Work out the number of lines in the records that include the word "Write"; reply with that number alone.
----
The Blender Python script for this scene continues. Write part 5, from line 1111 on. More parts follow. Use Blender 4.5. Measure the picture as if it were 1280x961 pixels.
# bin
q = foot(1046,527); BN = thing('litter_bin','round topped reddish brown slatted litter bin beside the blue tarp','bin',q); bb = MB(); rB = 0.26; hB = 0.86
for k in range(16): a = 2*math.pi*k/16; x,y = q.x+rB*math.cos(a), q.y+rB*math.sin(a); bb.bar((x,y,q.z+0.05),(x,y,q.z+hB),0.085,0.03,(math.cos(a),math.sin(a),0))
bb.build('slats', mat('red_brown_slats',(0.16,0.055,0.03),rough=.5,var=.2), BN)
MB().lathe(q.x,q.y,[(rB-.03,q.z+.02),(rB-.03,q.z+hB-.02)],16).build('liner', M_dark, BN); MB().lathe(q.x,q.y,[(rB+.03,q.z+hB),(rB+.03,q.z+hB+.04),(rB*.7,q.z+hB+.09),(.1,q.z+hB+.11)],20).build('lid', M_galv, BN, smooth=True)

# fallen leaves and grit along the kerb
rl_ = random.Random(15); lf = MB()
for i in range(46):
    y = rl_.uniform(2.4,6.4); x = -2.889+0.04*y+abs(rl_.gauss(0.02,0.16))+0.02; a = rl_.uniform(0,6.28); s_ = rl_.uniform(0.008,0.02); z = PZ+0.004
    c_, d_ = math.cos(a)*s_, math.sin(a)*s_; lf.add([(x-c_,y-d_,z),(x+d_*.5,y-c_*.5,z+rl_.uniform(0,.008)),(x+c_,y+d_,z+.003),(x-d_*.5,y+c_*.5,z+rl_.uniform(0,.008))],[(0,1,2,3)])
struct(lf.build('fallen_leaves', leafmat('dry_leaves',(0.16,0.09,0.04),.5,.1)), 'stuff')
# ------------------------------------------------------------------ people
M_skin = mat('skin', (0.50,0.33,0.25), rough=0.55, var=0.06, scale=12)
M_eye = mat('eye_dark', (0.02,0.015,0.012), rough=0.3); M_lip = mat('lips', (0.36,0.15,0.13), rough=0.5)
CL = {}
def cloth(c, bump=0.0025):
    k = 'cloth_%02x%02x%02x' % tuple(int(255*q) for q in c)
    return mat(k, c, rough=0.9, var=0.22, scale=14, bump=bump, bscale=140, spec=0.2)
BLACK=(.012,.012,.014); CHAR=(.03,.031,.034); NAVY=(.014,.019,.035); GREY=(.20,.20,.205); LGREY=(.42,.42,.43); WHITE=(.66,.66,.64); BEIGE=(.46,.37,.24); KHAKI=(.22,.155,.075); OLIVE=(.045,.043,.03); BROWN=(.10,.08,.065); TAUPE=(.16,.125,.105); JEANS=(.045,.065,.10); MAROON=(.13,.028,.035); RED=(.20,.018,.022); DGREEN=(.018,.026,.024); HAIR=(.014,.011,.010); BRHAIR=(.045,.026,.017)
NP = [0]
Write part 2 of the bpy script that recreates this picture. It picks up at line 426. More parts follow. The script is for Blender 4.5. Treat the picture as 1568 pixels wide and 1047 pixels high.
----
» **Response below**: 2